LETTERE

La Sinistra e la strategia dell'allarmismo economico

l'opinione
ACOCELLA NICOLA ,

Il dibattito sulle linee guida della manovra economica che si è acceso in questi giorni richiede forse qualche precisazione che parta da alcuni punti fermi, da ribadire nonostante il rischio di qualche pedanteria:
1. Non c'è alcun limite dato nel rapporto fra debito pubblico e Pil oltre il quale scattano insostenibilità del debito e rischio di insolvenza. 2. Però, certamente i mercati finanziari sono attenti al rapporto e un suo aumento può destare qualche preoccupazione, portando ad accrescere il premio per il rischio paese che viene incorporato nel tasso di interesse, con le conseguenze immaginabili di un possibile circolo vizioso o, almeno, di una maggiore difficoltà di rientro nella gestione del debito pubblico. 3. Il rapporto debito pubblico-Pil dipende sostanzialmente dall'andamento di tre variabili: il deficit pubblico primario (ossia il deficit senza considerare gli interessi pagati dallo stato), il tasso di interesse reale (che può aumentare per le ragioni dette al punto precedente) e il tasso di crescita del Pil.
4. La difficoltà nel rientro o nella stabilizzazione del debito pubblico sta nel fatto che queste tre variabili sono tra loro interdipendenti; in particolare, una riduzione del deficit primario può abbassare il tasso di interesse reale: questa è la grande lezione della manovra attuata dal governo Prodi a partire dal 1996; contemporaneamente, l'aumento delle imposte e la riduzione della spesa tenderebbero a deprimere il tasso di crescita del reddito, a parità di altre circostanze.
5. Detto questo, è evidente che quella che si profila, come molti a sinistra sospettano, sarebbe una manovra in due tempi: prima, di risanamento finanziario e tranquillizzazione dei mercati finanziari, e poi, di provvedimenti tesi a far ripartire l'economia.

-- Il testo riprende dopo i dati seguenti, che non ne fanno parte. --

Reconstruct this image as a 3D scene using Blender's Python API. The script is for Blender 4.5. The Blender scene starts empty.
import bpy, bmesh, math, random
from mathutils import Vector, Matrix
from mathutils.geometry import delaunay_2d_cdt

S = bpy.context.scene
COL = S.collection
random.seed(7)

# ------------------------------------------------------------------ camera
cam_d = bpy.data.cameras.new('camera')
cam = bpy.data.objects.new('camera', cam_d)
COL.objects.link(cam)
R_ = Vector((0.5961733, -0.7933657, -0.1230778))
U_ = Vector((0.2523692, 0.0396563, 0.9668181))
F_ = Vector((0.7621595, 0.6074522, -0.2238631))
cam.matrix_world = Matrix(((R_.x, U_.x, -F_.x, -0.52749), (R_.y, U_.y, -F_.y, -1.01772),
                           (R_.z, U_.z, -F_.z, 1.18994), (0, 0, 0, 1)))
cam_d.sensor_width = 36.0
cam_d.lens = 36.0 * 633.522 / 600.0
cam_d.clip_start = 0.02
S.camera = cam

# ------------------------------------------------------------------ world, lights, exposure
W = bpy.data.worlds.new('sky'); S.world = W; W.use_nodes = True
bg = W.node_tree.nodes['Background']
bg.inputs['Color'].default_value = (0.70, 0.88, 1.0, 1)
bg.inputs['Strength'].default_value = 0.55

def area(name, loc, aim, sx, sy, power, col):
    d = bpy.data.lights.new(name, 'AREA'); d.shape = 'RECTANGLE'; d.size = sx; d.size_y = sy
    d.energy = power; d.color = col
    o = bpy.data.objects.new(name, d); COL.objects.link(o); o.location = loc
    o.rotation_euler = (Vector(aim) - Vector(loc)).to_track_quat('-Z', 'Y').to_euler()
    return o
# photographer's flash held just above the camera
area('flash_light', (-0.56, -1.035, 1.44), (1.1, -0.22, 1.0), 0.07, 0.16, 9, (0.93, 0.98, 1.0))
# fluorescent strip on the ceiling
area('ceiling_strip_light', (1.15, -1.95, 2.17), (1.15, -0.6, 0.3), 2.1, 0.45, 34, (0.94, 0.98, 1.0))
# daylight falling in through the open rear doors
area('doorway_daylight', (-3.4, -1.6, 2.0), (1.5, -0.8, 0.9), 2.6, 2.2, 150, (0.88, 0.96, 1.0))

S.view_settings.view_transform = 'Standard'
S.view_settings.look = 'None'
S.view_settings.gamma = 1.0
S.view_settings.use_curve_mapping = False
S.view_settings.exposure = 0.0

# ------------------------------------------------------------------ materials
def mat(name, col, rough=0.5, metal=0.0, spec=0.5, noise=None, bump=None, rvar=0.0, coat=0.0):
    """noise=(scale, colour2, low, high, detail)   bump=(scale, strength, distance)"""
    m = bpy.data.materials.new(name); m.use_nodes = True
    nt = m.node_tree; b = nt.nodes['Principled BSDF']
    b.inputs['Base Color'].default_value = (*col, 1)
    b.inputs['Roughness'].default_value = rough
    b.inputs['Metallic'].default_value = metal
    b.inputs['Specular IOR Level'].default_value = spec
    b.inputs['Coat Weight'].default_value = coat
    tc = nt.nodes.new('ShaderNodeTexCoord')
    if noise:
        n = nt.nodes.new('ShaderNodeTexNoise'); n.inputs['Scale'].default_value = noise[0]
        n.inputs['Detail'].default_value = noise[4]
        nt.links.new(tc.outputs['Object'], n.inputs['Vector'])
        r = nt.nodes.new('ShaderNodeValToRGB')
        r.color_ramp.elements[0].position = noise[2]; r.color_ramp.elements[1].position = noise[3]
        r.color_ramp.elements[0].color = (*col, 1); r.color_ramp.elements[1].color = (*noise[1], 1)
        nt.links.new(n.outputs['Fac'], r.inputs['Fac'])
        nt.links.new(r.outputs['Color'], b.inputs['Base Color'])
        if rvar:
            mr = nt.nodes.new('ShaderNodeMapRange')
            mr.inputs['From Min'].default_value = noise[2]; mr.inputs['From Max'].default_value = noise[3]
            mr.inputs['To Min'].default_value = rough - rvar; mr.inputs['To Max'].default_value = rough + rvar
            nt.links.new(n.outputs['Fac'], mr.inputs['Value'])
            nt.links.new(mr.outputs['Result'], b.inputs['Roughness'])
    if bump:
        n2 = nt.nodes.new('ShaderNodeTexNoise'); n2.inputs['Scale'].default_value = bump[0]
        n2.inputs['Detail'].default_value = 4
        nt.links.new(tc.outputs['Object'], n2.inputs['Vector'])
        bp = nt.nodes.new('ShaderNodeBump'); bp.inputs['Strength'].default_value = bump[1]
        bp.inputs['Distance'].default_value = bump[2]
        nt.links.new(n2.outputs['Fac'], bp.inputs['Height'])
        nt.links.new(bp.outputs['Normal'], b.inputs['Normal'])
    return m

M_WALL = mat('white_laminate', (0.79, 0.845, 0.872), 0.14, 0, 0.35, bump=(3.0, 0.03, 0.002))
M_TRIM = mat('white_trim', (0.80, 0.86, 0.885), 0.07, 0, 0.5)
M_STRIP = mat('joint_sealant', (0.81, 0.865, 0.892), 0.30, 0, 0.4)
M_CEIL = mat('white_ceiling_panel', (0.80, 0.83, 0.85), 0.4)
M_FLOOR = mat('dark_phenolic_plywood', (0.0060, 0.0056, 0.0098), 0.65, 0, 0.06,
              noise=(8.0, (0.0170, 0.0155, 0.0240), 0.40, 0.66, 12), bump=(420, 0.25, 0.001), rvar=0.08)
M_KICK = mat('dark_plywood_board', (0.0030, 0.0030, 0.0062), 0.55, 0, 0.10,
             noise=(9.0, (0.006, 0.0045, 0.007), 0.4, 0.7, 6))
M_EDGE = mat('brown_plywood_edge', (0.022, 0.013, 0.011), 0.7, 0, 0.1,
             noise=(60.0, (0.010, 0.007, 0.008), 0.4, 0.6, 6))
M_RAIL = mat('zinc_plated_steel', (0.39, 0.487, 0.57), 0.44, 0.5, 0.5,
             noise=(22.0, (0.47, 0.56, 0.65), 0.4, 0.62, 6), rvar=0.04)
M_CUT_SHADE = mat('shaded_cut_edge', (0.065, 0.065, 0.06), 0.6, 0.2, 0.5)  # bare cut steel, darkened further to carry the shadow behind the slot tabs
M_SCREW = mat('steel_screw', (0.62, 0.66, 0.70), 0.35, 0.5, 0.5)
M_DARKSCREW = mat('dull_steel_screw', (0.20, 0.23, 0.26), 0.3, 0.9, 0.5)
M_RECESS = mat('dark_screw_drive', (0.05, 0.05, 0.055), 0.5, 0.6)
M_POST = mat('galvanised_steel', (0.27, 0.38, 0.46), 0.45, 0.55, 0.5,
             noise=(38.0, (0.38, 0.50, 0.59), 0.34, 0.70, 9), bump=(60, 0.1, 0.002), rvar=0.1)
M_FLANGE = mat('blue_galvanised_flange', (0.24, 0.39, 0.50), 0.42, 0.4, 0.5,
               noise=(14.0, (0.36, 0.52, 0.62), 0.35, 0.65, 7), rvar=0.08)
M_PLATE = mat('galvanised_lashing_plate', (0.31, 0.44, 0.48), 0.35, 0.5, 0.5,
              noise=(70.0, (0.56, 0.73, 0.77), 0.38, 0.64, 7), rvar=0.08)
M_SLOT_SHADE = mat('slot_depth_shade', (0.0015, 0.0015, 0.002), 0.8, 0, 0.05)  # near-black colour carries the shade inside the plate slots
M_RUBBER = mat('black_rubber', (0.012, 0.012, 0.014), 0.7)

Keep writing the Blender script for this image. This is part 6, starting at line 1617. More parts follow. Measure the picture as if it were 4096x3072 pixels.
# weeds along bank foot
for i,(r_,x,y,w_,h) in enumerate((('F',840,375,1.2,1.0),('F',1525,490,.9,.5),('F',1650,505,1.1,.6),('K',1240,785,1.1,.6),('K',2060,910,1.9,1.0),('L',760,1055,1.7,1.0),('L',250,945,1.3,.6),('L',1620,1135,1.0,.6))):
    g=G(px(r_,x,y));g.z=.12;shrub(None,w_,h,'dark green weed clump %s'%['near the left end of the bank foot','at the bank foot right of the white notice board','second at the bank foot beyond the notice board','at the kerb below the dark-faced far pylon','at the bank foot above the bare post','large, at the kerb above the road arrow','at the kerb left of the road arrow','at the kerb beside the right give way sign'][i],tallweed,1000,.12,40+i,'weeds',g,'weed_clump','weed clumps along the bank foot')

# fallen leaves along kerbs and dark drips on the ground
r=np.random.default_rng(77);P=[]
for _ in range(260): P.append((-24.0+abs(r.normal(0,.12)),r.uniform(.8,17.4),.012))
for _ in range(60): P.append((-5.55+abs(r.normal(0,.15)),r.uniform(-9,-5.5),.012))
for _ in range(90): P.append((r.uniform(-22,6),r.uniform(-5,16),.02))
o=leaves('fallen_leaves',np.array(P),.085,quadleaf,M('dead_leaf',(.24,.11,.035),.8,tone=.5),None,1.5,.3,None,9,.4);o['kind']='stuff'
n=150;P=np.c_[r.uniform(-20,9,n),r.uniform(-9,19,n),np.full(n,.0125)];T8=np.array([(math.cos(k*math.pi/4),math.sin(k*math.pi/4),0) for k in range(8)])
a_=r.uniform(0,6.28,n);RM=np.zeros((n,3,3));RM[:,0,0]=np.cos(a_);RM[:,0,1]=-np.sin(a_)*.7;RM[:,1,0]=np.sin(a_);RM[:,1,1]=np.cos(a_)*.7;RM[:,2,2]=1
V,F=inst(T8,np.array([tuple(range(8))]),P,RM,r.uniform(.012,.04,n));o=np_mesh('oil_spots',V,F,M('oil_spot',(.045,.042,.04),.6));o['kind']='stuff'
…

Di questo tipo di manovra vanno brevemente discussi il presupposto e le conseguenze. 6. In realtà, il presupposto è che i mercati finanziari siano allarmati. Ma l'allarme deriva, oltre che, in qualche misura, da una generica e non oggettiva minaccia di un aumento del rapporto debito-Pil, da due fattori ulteriori: la posizione europea e la posizione italiana in materia. 7. L'Europa è stata troppo accondiscendente con il governo Berlusconi, forse per farsi perdonare la remissività nei confronti della Francia e della Germania. Con essa si poteva e si può negoziare più duramente, senza fare come al solito i primi della classe.
8. Il secondo fattore è la posizione italiana: è giusto rifare i conti e mettere in evidenza le responsabilità del governo precedente, ma perché allarmare gli italiani e il mercato finanziario e l'Europa, drammatizzando e richiamando il 1992, quando, secondo fonti autorevoli, siamo stati veramente ad un passo dall'instabilità? A parte la questione della veridicità del parallelo, per il fatto che le condizioni di contorno sono notevolmente diverse, la strategia dell'allarmismo economico è troppo nota alla sinistra perché si possa tollerarla da un governo nel quale sono presenti forze significative che l'hanno sperimentata in termini negativi nel passato. 9. Molto più accettabile sarebbe stata una posizione che avesse messo bene in evidenza le indubitabili responsabilità e puntato sulla dilazione del rientro, senza far abortire la ripresa in atto, come probabilmente avverrebbe con una stangata. La credibilità europea del Presidente del Consiglio e del Ministro dell'Economia, insieme ad una più dura posizione negoziale in quella sede, sarebbero state sufficienti a garantire il respiro necessario per agire in modo serio, ma non penalizzante in termini di crescita. 10. Una manovra dei due tempi sarebbe poi intrinsecamente contraddittoria, per il fatto che, deprimendo per un po' di tempo il tasso di crescita del Pil, potrebbe rendere più difficile non soltanto la ripresa successiva, ma la stessa riduzione del rapporto fra debito pubblico e Pil.